Plaintiff served a summons and verified complaint on the Insurance Department on July 29, 2008 pursuant to Insurance Law § 1212. However, defendant allegedly did not receive them until August 21, 2008. Although defendant served an answer on August 28, 2008, plaintiff rejected it because it was not verified. On September 4, 2008—one day after receiving plaintiff's letter of rejection—defendant served a second answer, virtually identical to the first but properly verified, which was rejected by plaintiff as untimely. Defendant then promptly moved to extend its time to answer and to compel plaintiff to accept late service thereof. Plaintiff cross-moved for a default judgment. Supreme Court granted defendant's motion—giving defendant 30 days to file, serve and file proof of service of the second answer—and denied plaintiff's cross motion. Plaintiff now appeals and we affirm. [*2]

Pursuant to CPLR 3012 (d), Supreme Court has the discretion to permit late service of an answer upon the demonstration of a reasonable excuse for the delay or default (see Rickert v Chestara, 56 AD3d 941, 942 [2008]; Watson v Pollacchi, 32 AD3d 565, 565 [2006]). "To that end, '[w]hether there is a reasonable excuse for a default is a discretionary, sui generis determination to be made by the court based on all relevant factors, including the extent of the delay, whether there has been prejudice to the opposing party, whether there has been willfulness, and the strong public policy in favor of resolving cases on the merits' " (Rickert v Chestara, 56 AD3d at 942, quoting Harcztark v Drive Variety, Inc., 21 AD3d 876, 876-877 [2005]; see Watson v Pollacchi, 32 AD3d at 565). Also relevant is whether the untimely answer sets forth a meritorious defense to plaintiff's complaint (see Rickert v Chestara, 56 AD3d at 942; Watson v Pollacchi, 32 AD3d at 565).

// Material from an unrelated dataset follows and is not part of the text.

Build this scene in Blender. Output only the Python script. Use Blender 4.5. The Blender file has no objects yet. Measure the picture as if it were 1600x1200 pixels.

Here, contrary to plaintiff's assertion, we find that defendant proffered both a reasonable excuse for its delay in serving a verified answer and a sufficiently meritorious defense to the claims. Defendant proffered several reasons for its delay. First, defendant submitted evidence that it did not actually receive the complaint from the Insurance Department until one week before the time to answer expired and that an incorrect date of service on the transmittal sheet caused further delay in the complaint being referred to counsel. After unsuccessfully attempting to contact plaintiff to obtain an extension of time to serve an answer, defendant effected such service one day after counsel's receipt of the complaint. Secondly, defendant alleged law office failure in neglecting to include the verification with the initial answer, which was timely served. In our view, these circumstances established a reasonable excuse for the default (see CPLR 2005).

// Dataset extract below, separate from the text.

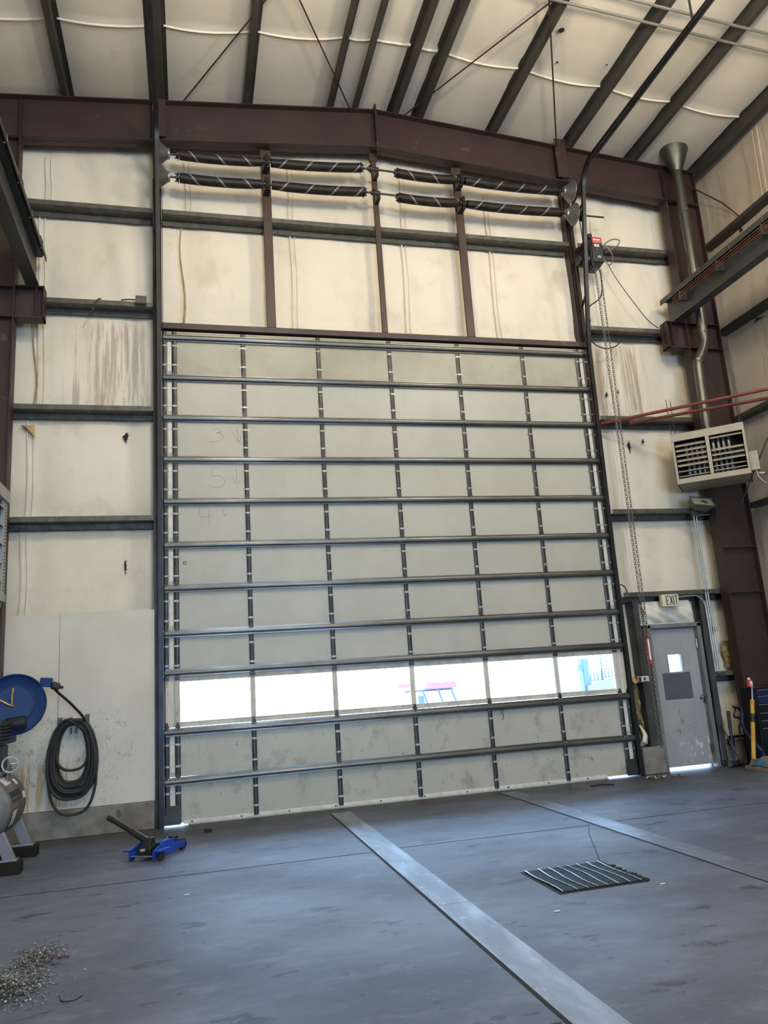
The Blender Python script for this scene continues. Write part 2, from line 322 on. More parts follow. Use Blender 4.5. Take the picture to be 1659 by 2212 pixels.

We also note that defendant's answer set forth a myriad of defenses including, among others, failure to state a cause of action, failure to comply with the terms and conditions of the policy, fraud or perjury on plaintiff's part and that the claim is time-barred. In addition, defendant's attorney provided Supreme Court with the original denial of coverage letter, which set forth in detail the reasons why plaintiff's claim for benefits was denied. Such assertions set forth a sufficiently meritorious defense for purposes of defendant's motion (see Chase Manhattan Automotive Fin. Corp. v Allstate Ins. Co., 272 AD2d 772, 774-775 [2000]).

In view of defendant's reasonable excuse for the default, the minimal delay, defendant's expeditious motion to compel acceptance of the answer, the absence of proof that the default was willful or any indication that plaintiff was prejudiced by the delay, and the existence of an arguably meritorious defense, we conclude that Supreme Court's decision to grant defendant's motion to extend the time to answer and to compel plaintiff to accept service was a proper exercise of its discretion (see Rickert v Chestara, 56 AD3d at 942; Acker v VanEpps, 45 AD3d 1104, 1105, 1106 [2007]).

Plaintiff's remaining contentions, to the extent they are properly before us, have been considered and found to be unavailing.

Cardona, P.J., Rose, McCarthy and Garry, JJ., concur. Ordered that the order is affirmed, without costs.